Yesterday, I sat through a screening of the new Robert De Niro movie, Fifteen Minutes. It won't open for several weeks yet, but its distributor, New Line, has requested that no reviews appear before the film opens--and with the publishing schedules for most weeklies and daily papers printing reviews on late Thursday or Friday, that effectively means there will be no advance comment on Fifteen Minutes. (In fact, you'll have to wait five days after the film's Seattle premiere to know whether I like the movie or consider it a ludicrously written, histrionically acted, utterly ridiculous, and hypocritical piece of garbage.) MGM hasn't even done us the courtesy of requesting a delay in writing up Hannibal; the most anticipated big studio film of the season won't be shown until after our deadline has passed. This behavior of blacking out the press, long standard for films the studios have little hope in beyond a strong first weekend fueled by incessant ads (Sugar & Spice was never screened for critics; the slasher flick Valentine is being shown the night before it opens), has increasingly become standard practice for even high-profile releases. Not, I'm convinced, because Hollywood is desperate to avoid bad reviews (could even the most scathing condemnations hinder Dr. Lecter's return to movie screens?), but because the big producers have sat down, weighed the costs and balances, and finally come to the realization that film critics are wholly expendable.

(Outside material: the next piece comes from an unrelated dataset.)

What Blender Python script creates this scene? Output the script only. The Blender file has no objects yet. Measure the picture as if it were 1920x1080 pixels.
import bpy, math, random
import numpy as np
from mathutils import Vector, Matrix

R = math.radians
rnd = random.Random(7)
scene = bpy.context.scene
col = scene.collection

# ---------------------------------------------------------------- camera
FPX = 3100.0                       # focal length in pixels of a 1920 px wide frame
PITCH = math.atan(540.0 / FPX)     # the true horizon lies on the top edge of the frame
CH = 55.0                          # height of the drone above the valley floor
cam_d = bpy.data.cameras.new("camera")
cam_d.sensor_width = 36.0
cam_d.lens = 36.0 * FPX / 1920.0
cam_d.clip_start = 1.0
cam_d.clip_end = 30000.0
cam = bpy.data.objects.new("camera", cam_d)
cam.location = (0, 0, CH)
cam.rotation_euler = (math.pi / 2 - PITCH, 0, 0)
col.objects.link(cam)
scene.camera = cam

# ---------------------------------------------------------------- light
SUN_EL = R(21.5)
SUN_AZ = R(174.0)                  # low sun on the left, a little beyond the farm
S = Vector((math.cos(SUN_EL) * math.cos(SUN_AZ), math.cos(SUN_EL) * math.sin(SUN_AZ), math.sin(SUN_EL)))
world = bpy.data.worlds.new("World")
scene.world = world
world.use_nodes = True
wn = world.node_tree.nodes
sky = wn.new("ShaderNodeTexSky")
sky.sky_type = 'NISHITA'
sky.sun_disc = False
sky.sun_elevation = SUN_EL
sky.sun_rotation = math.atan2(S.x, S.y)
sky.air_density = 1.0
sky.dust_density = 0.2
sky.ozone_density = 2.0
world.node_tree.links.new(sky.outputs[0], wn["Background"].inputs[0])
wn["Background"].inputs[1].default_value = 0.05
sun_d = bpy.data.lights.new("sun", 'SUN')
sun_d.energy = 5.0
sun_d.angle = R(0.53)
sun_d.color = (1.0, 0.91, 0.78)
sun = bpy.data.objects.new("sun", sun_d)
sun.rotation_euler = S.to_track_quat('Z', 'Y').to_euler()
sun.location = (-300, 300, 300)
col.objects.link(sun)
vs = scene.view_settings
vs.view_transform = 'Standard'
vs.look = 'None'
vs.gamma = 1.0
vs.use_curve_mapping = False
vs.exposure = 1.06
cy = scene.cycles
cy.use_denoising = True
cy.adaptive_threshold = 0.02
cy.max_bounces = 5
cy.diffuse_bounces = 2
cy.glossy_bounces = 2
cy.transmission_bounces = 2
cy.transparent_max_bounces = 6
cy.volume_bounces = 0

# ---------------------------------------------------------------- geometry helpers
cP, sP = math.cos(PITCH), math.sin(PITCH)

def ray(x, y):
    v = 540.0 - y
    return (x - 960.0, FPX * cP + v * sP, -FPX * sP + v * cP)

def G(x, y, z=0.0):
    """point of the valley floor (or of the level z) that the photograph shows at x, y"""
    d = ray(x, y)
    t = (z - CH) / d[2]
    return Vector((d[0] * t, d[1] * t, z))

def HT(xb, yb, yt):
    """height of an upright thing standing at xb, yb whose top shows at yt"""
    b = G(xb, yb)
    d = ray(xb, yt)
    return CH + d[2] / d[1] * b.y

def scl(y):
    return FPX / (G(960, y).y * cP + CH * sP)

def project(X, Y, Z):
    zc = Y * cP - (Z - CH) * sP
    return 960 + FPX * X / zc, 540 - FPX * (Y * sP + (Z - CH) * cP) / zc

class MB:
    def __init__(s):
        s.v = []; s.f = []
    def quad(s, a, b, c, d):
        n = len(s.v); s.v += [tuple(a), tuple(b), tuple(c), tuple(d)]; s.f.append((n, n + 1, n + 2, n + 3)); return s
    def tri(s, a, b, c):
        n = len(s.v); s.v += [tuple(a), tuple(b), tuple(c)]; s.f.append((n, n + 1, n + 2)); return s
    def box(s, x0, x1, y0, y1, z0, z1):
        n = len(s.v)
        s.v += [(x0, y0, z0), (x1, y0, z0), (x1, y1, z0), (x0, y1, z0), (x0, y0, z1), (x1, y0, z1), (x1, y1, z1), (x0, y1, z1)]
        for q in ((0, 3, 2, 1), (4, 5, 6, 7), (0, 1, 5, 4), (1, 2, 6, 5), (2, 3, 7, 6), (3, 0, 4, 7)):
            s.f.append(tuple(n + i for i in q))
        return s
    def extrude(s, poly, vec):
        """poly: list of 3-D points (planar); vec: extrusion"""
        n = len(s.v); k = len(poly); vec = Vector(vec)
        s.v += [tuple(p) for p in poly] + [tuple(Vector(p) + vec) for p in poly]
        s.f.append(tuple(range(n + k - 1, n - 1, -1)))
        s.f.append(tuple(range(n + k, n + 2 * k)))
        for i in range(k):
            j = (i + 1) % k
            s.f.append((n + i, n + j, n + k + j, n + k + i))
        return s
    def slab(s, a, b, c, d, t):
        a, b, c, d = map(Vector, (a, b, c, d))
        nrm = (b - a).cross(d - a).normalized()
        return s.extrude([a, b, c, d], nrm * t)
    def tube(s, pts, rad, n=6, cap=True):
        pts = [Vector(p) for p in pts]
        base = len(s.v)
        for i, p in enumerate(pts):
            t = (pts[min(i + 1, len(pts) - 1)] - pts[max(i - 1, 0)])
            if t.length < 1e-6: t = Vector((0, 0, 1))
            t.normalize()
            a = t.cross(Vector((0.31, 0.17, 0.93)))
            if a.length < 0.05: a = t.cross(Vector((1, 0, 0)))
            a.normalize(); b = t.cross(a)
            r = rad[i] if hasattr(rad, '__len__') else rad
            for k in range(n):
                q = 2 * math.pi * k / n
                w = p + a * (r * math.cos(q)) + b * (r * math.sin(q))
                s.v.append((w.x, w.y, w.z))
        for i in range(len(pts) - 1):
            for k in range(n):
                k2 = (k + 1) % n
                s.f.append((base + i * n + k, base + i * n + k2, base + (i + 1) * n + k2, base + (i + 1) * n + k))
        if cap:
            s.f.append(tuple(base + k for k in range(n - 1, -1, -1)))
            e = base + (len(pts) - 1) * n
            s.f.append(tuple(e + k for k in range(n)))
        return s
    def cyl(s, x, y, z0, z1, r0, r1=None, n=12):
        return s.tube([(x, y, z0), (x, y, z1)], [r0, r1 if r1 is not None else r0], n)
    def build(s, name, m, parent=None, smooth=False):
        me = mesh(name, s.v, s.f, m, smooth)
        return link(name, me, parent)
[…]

That may seem a mercenary conclusion, even for Hollywood, but film critics have made it an easy one to reach. Film sprang up full born as a demotic art, initially without even the division between balconied gentry and rowdy groundlings that defined the theater; washerwomen and magnates peeped through the same nickelodeon, sat in the same rows. As a result, film criticism has always been less of a debate than a consumer guide. Opinions on a film's merits were given, but more important, all the information was laid out in a convenient fashion for you, the moviegoer, to determine how your money could best be spent. I have never read a book review suggesting you wait for the paperback, or one for music that advises picking up the CD when it hits the secondhand stores, but "catch it on a matinee" is practically a mantra for film critics.

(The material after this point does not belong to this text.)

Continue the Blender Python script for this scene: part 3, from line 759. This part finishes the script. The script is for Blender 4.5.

Stuck in this mindset, it became natural that the only films that mattered were the ones that had just opened, that the audience might wish to attend over the weekend. No matter that a particularly intriguing reading of a movie may have suggested itself after a second viewing some weeks later, or (more often the case by far) that a film is just so daft and empty-headed that there is no good reason to notice it at all; the only criterion for getting a movie reviewed is that is has begun to play in theaters. Some years ago critic David Thomson led a roundtable discussion in Seattle; when one member of the audience rose and complained about insufficient coverage given to "independent" films, there was much self-satisfied murmuring of agreement among the crowd. Thomson let it play out, then opined that we are in fact far too generous in our coverage of movies. No one expects a review for every book, yet each Friday it is considered obligatory that each and every film, be it Iranian drama, arty documentary, or buddy-cop shoot 'em up, be accorded a plot summary, a rundown of the cast, a studio-selected photo of the movie's stars, and, if they can be fit into the allotted few hundred words, a line or three of analysis.

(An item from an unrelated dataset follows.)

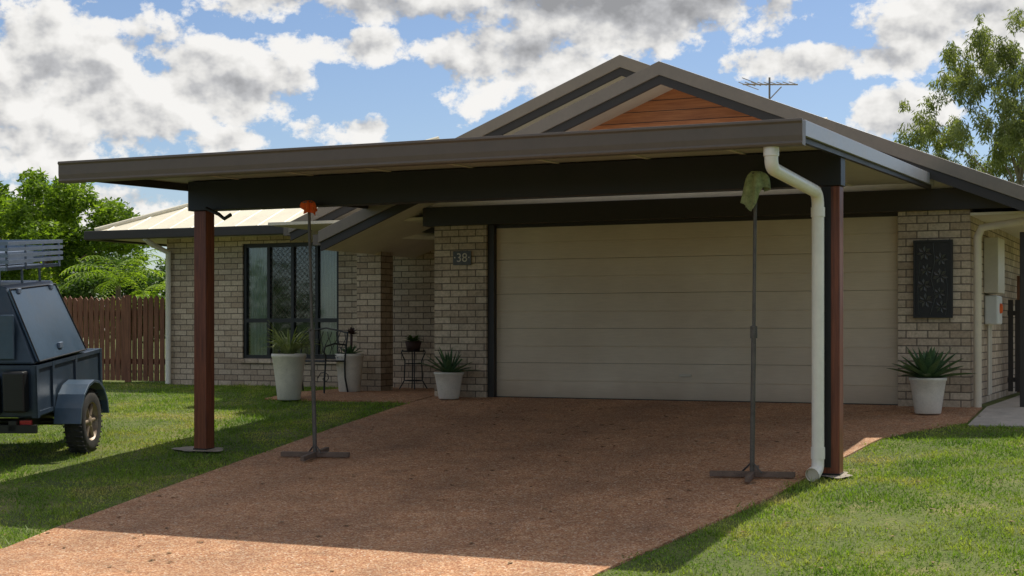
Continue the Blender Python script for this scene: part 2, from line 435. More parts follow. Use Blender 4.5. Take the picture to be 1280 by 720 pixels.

The one defense we film critics could use to justify our continued existence--our knowledge, our access to information--has grown increasingly irrelevant, both with the recent, unprecedented explosion of available reference materials and with the bewildering profusion of production, which has made a thorough familiarity with the totality of even an infant art form such as film impossible. Anyone can be a critic, as fans have always grumbled when reading a slam of their favorite movie. Now, for the first time, the platitude is true. This, however, has so far been a salutary development; for all the jokes one hears about illiterate posts on sites such as the Internet Movie Database or Amazon, the majority are quite thoughtful, well-written, and engagingly advocatory--not to mention far less beholden to marketplace priorities. It is now a matter of a few moments of clicking and pointing to learn, for instance, that Fifteen Minutes is the work of the former TV hack responsible for 2 Days in the Valley, that the film's release has been delayed many times (never a good sign), and that the plot on its surface seems fairly ludicrous. We're fortunately long past needing me or anyone else to point these things out to you.